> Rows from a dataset
^^^^

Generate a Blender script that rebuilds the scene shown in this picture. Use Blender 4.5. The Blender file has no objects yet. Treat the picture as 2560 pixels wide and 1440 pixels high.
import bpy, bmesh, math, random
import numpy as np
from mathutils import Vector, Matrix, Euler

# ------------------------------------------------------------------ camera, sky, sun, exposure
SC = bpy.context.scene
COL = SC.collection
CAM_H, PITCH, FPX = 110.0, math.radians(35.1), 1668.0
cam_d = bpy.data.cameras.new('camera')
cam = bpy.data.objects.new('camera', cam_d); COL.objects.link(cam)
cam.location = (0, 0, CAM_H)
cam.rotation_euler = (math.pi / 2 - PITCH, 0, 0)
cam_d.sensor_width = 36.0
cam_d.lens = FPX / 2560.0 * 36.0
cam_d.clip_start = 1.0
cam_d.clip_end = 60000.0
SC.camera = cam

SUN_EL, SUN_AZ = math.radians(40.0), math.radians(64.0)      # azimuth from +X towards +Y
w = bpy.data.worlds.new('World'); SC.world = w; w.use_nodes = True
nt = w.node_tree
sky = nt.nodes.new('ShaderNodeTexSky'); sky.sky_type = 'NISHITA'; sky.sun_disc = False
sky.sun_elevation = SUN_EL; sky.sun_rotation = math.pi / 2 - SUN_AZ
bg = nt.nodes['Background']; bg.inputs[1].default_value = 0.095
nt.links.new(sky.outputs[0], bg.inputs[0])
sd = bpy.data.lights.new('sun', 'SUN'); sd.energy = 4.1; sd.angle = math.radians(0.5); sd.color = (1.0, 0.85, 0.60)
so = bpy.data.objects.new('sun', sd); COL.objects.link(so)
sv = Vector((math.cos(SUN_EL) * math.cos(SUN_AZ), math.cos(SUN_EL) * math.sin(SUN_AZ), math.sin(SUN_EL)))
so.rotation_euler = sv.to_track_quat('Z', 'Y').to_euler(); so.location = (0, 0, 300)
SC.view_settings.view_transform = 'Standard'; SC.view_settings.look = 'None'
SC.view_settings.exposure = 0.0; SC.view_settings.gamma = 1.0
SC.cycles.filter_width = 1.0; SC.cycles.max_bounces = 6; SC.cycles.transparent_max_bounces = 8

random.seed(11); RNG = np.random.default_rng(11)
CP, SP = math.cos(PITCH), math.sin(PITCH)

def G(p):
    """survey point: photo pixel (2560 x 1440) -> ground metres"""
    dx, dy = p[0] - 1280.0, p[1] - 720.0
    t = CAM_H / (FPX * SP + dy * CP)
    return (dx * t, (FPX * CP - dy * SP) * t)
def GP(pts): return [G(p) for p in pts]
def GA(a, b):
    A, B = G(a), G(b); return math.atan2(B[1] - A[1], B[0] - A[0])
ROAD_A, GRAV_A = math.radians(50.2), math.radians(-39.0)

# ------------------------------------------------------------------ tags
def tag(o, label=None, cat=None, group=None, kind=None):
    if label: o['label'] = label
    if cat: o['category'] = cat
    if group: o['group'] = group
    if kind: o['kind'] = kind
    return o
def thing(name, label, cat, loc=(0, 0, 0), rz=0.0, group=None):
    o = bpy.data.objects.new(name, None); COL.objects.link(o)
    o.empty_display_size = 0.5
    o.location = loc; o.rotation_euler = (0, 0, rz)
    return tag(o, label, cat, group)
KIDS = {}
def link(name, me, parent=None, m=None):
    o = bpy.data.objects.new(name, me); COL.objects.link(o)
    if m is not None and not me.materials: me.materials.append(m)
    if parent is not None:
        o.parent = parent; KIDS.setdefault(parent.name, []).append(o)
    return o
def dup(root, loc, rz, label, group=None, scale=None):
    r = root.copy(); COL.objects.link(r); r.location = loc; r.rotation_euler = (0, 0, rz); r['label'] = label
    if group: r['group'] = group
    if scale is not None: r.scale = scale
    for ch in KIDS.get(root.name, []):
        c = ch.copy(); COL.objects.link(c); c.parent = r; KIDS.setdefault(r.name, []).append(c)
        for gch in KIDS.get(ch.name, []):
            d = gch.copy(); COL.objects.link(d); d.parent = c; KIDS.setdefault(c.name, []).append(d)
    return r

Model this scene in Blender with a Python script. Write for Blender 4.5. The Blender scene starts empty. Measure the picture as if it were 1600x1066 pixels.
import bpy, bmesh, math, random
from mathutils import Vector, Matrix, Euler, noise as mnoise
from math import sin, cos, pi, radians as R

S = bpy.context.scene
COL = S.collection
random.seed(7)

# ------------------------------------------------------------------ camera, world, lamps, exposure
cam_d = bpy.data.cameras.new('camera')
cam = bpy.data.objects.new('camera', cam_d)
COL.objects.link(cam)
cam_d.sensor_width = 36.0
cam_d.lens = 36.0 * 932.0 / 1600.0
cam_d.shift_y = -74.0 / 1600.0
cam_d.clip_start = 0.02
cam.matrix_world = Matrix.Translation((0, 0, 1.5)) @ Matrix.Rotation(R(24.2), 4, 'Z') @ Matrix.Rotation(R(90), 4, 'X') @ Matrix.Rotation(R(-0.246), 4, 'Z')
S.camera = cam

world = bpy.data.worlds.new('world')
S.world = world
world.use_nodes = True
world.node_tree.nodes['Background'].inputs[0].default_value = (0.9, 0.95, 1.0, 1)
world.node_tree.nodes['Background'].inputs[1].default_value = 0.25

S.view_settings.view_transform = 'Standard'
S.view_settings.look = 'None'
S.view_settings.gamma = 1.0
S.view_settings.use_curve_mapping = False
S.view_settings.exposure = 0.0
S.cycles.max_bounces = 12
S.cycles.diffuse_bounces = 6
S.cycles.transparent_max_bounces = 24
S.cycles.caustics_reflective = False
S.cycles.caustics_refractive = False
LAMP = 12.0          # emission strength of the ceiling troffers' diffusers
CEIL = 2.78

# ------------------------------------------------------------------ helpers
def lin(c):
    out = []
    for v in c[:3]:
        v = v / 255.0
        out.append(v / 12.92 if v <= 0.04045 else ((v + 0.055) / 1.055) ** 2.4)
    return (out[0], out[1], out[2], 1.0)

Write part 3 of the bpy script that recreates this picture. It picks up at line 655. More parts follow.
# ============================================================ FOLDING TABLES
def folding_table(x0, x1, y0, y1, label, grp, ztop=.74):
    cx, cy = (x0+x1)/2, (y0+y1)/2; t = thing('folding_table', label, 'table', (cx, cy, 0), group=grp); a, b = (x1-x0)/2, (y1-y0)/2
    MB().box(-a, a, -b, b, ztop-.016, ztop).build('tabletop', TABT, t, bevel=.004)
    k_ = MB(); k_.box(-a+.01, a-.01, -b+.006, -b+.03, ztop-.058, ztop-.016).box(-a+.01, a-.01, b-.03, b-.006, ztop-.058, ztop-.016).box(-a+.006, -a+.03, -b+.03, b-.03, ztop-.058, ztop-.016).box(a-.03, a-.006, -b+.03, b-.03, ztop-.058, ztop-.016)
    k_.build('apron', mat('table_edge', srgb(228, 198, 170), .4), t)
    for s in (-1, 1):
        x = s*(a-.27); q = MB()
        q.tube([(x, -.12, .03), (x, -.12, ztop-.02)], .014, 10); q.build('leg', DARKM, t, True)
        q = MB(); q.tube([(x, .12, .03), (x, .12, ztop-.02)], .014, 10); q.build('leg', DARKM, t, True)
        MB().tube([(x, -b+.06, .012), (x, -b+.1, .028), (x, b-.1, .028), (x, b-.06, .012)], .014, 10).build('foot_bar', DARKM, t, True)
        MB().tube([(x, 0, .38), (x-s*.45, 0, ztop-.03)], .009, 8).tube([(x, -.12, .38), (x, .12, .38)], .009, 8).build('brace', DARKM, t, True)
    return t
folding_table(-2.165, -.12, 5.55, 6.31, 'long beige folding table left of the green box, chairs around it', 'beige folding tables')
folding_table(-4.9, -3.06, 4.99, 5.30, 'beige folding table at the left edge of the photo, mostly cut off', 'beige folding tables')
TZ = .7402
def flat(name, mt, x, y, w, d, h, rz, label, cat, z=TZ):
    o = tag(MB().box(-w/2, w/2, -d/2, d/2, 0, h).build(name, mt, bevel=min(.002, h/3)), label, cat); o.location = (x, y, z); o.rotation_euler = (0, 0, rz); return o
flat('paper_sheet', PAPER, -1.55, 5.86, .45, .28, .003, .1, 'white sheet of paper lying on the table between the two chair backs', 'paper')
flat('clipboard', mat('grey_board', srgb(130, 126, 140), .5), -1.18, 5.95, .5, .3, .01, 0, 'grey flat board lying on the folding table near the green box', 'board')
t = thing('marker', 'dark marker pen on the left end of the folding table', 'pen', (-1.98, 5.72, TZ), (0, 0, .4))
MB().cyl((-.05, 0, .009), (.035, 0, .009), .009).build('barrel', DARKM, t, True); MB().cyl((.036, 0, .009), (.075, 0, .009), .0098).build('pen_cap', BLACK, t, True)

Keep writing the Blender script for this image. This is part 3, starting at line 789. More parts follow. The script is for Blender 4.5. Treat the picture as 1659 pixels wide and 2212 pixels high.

^^^^

> Problem to work on
Print only the lines that run from the start of the listing to the line bearing "SC.camera = cam"; please keep the first line and that last one, exactly as they appear.

> Problem solution
Generate a Blender script that rebuilds the scene shown in this picture. Use Blender 4.5. The Blender file has no objects yet. Treat the picture as 2560 pixels wide and 1440 pixels high.
import bpy, bmesh, math, random
import numpy as np
from mathutils import Vector, Matrix, Euler

# ------------------------------------------------------------------ camera, sky, sun, exposure
SC = bpy.context.scene
COL = SC.collection
CAM_H, PITCH, FPX = 110.0, math.radians(35.1), 1668.0
cam_d = bpy.data.cameras.new('camera')
cam = bpy.data.objects.new('camera', cam_d); COL.objects.link(cam)
cam.location = (0, 0, CAM_H)
cam.rotation_euler = (math.pi / 2 - PITCH, 0, 0)
cam_d.sensor_width = 36.0
cam_d.lens = FPX / 2560.0 * 36.0
cam_d.clip_start = 1.0
cam_d.clip_end = 60000.0
SC.camera = cam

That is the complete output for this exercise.